> GOAL
Quote the whole listing word for word. Do not include the pictures.

> SOURCE EXCERPT
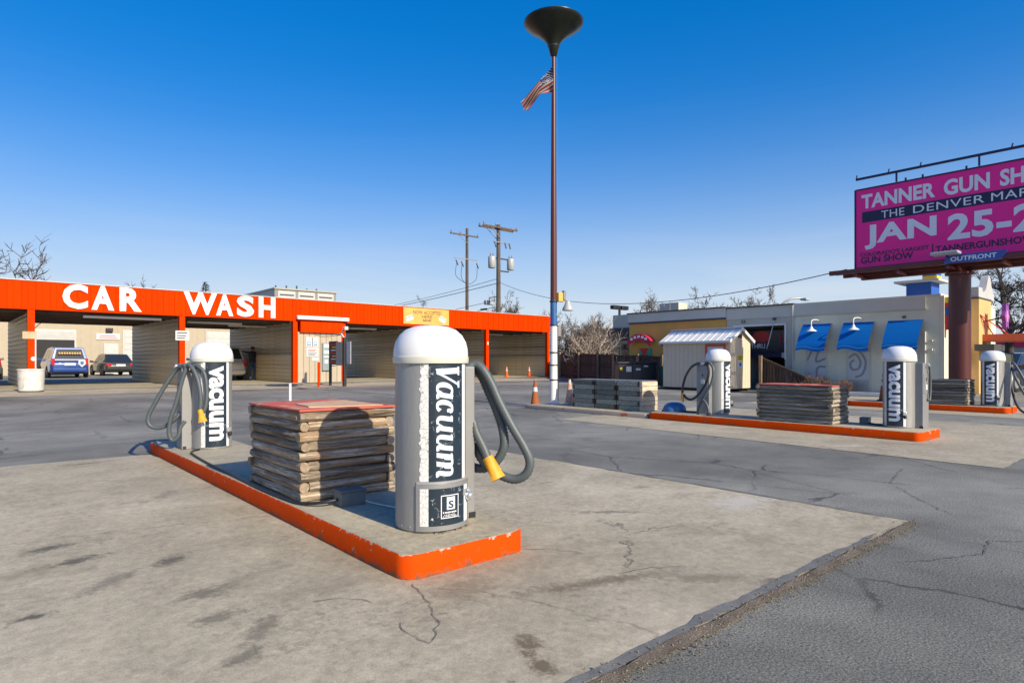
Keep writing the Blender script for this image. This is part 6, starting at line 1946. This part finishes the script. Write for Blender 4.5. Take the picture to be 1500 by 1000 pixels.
# top rail on short stands
rl = bb(MB().bar((BX - .06, BY - .02, 7.66), (BX - .06, BY - LEN, 7.66), .06, .075), 'top_rail', BILL_NAVY)
for s_ in (1.3, 3.6, 5.6):
    bb(MB().bar((BX - .06, BY - s_, 7.322), (BX - .06, BY - s_, 7.62), .05, .05), 'rail_stand', BILL_NAVY)
for s_ in (.03, 1.05, 2.0, 4.4):
    bb(MB().bar((BX - .06, BY - s_, 7.69), (BX - .10, BY - s_ - .04, 7.80), .03, .03), 'rail_fixture', BILL_NAVY, rl)
for s_ in (1.55, 2.05, 3.25):
    bb(MB().bar((BX + .03, BY - s_, 7.322), (BX + .03, BY - s_, 7.42), .05, .05), 'top_stub', BILL_NAVY)
# catwalk beams
bb(MB().box(BX - .75, BX - .62, BY - LEN - .4, BY + .62, 4.27, 4.42), 'catwalk_beam', RUST_RED)
bb(MB().box(BX - .1, BX + .06, BY - LEN - .4, BY + .4, 4.22, 4.45), 'catwalk_beam', RUST_RED)
for i in range(5):
    bb(MB().box(BX - .61 + i * .1, BX - .53 + i * .1, BY - LEN - .3, BY + .6, 4.32, 4.36), 'catwalk_plank', RUST_RED)
for y in (BY - .3, BY - 1.6, BY - 3.0, BY - 4.4, BY - 5.6):
    bb(MB().box(BX - .80, BX + .30, y, y + .1, 4.14, 4.215), 'outrigger', RUST_RED)
bb(MB().box(BX + .17, BX + .38, BY - LEN, BY - .1, 4.12, 4.40), 'main_girder', RUST_RED)
for s_ in (1.0, 3.2, 5.2):
    bb(MB().bar((BX + .25, BY - s_, 4.4), (BX + .25, BY - s_, 7.2), .12, .14), 'rear_upright', RUST_RED)
lm = bb(MB().bar((BX - .2, BY - 3.0, 4.40), (BX - 1.1, BY - 3.0, 4.52), .05, .05), 'lamp_arm', BLACK)
bb(MB().box(BX - 1.35, BX - .95, BY - 3.35, BY - 2.62, 4.50, 4.60), 'lamp_head', TRANSF, lm, .03)
pl = bb(MB().prism([(BX - .80, 5.86, 4.27), (BX - .80, 4.42, 4.27), (BX - .80, 4.25, 4.53), (BX - .80, 5.80, 4.53)], (.03, 0, 0)), 'placard', OUTBLUE)
put_text('OUTFRONT', (BX - .803, 5.68, 4.33), (0, -1, 0), (0, 0, 1), 1.16, .14, WHITE, pl, .02)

> EXERCISE OUTPUT
Keep writing the Blender script for this image. This is part 6, starting at line 1946. This part finishes the script. Write for Blender 4.5. Take the picture to be 1500 by 1000 pixels.
# top rail on short stands
rl = bb(MB().bar((BX - .06, BY - .02, 7.66), (BX - .06, BY - LEN, 7.66), .06, .075), 'top_rail', BILL_NAVY)
for s_ in (1.3, 3.6, 5.6):
    bb(MB().bar((BX - .06, BY - s_, 7.322), (BX - .06, BY - s_, 7.62), .05, .05), 'rail_stand', BILL_NAVY)
for s_ in (.03, 1.05, 2.0, 4.4):
    bb(MB().bar((BX - .06, BY - s_, 7.69), (BX - .10, BY - s_ - .04, 7.80), .03, .03), 'rail_fixture', BILL_NAVY, rl)
for s_ in (1.55, 2.05, 3.25):
    bb(MB().bar((BX + .03, BY - s_, 7.322), (BX + .03, BY - s_, 7.42), .05, .05), 'top_stub', BILL_NAVY)
# catwalk beams
bb(MB().box(BX - .75, BX - .62, BY - LEN - .4, BY + .62, 4.27, 4.42), 'catwalk_beam', RUST_RED)
bb(MB().box(BX - .1, BX + .06, BY - LEN - .4, BY + .4, 4.22, 4.45), 'catwalk_beam', RUST_RED)
for i in range(5):
    bb(MB().box(BX - .61 + i * .1, BX - .53 + i * .1, BY - LEN - .3, BY + .6, 4.32, 4.36), 'catwalk_plank', RUST_RED)
for y in (BY - .3, BY - 1.6, BY - 3.0, BY - 4.4, BY - 5.6):
    bb(MB().box(BX - .80, BX + .30, y, y + .1, 4.14, 4.215), 'outrigger', RUST_RED)
bb(MB().box(BX + .17, BX + .38, BY - LEN, BY - .1, 4.12, 4.40), 'main_girder', RUST_RED)
for s_ in (1.0, 3.2, 5.2):
    bb(MB().bar((BX + .25, BY - s_, 4.4), (BX + .25, BY - s_, 7.2), .12, .14), 'rear_upright', RUST_RED)
lm = bb(MB().bar((BX - .2, BY - 3.0, 4.40), (BX - 1.1, BY - 3.0, 4.52), .05, .05), 'lamp_arm', BLACK)
bb(MB().box(BX - 1.35, BX - .95, BY - 3.35, BY - 2.62, 4.50, 4.60), 'lamp_head', TRANSF, lm, .03)
pl = bb(MB().prism([(BX - .80, 5.86, 4.27), (BX - .80, 4.42, 4.27), (BX - .80, 4.25, 4.53), (BX - .80, 5.80, 4.53)], (.03, 0, 0)), 'placard', OUTBLUE)
put_text('OUTFRONT', (BX - .803, 5.68, 4.33), (0, -1, 0), (0, 0, 1), 1.16, .14, WHITE, pl, .02)